By Liew Chin Tong
Today’s media reported a highly charged public spat between MCA Deputy President Wee Ka Siong and MCA Kluang Division Chairman Gan Ping Sieu in which Gan accused the MCA central leadership of deafening silence in the face of the RM2.6 billion scandal involving Prime Minister Najib Razak.
Wee’s lame response was that Gan was not a member of the Cabinet hence he would not know what was said among the ministers there.
The deafening silence of Wee and other MCA federal ministers pales in comparison even to that of Umno Johor leaders, not to mention leaders of the DAP and other opposition parties.
At least the Menteri Besar of Johor Khaled Nordin called for transparency in the investigation of the RM2.6 billion donation scandal and raised concerns about the fallout of the Goods and Services Tax (GST). He also did this publicly, in the presence of Najib.

Other Umno Johor leaders have also spoken up strongly against Najib who is clinging on to his position just by brute power of incumbency while it is becoming increasingly clear that the public is never going to trust him again.
After Najib admitted to having accepted the RM2.6 billion into his private accounts, his days seemed numbered. The only reason why he is still Malaysia’s PM is because the pressure on him to resign is not strong enough as yet.
Najib can be forced to resign via the following ways:
First, the Umno Supreme Council or key leaders from Umno give him the ultimatum for a graceful exit. This route is increasingly unlikely as Najib has sacked those who opposed him from inside and placed a sufficient number of loyalists to defend him from within the inner circle.
Second, all 46 non-Umno Barisan Nasional MPs join the opposition MPs to support a no-confidence vote against Najib. Barisan Nasional has 134 federal MPs of whom 88 are from Umno.
Third, if 20 Umno MPs and 20 non-Umno Barisan Nasional MPs join around 75 opposition MPs from DAP, PKR and Gerakan Harapan Baru (GHB) to back a no-confidence vote against Najib. No one is sure about whether the 10 MPs aligned to Hadi Awang would give Najib a lifeline or not hence they are not counted.
Fourth, the anti-Najib faction in Umno senses that the three above scenarios are not going to happen soon hence the move to realign the powers in the states of Johor, Terengganu, Kedah and Sabah to isolate Najib and build momentum for his eventual demise. Johor is particularly ripe for change as the ground is extremely frustrated with Najib.
Fifth, when all the above fails, the last resort to remove Najib would be a people’s power movement.

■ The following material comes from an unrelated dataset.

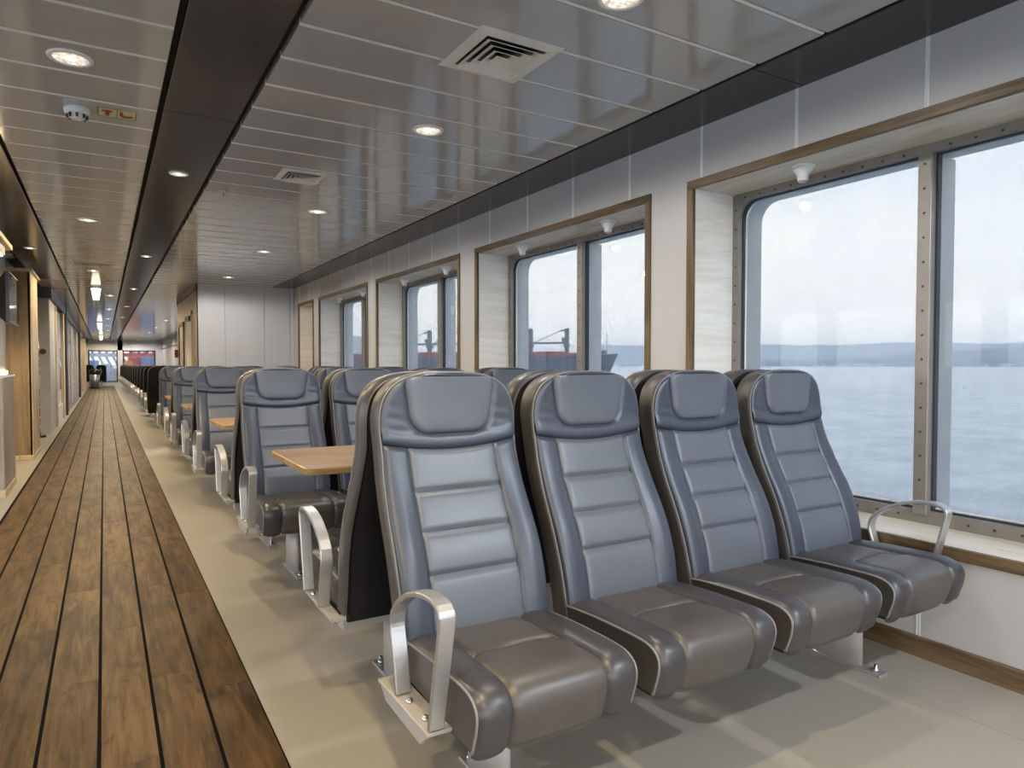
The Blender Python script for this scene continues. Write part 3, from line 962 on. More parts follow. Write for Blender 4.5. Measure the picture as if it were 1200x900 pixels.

The deafening silence of Wee Ka Siong and the MCA central leadership on the ongoing crisis is proof of MCA’s irrelevance in national politics. That MCA leaders can be even less visible than Umno Johor leaders in demanding Najib be held accountable for his multiple scandals just shows that MCA has lost its soul forever.
Liew Chin Tong is MP for Kluang; DAP Political Education Director; and spokesperson for transport and public works.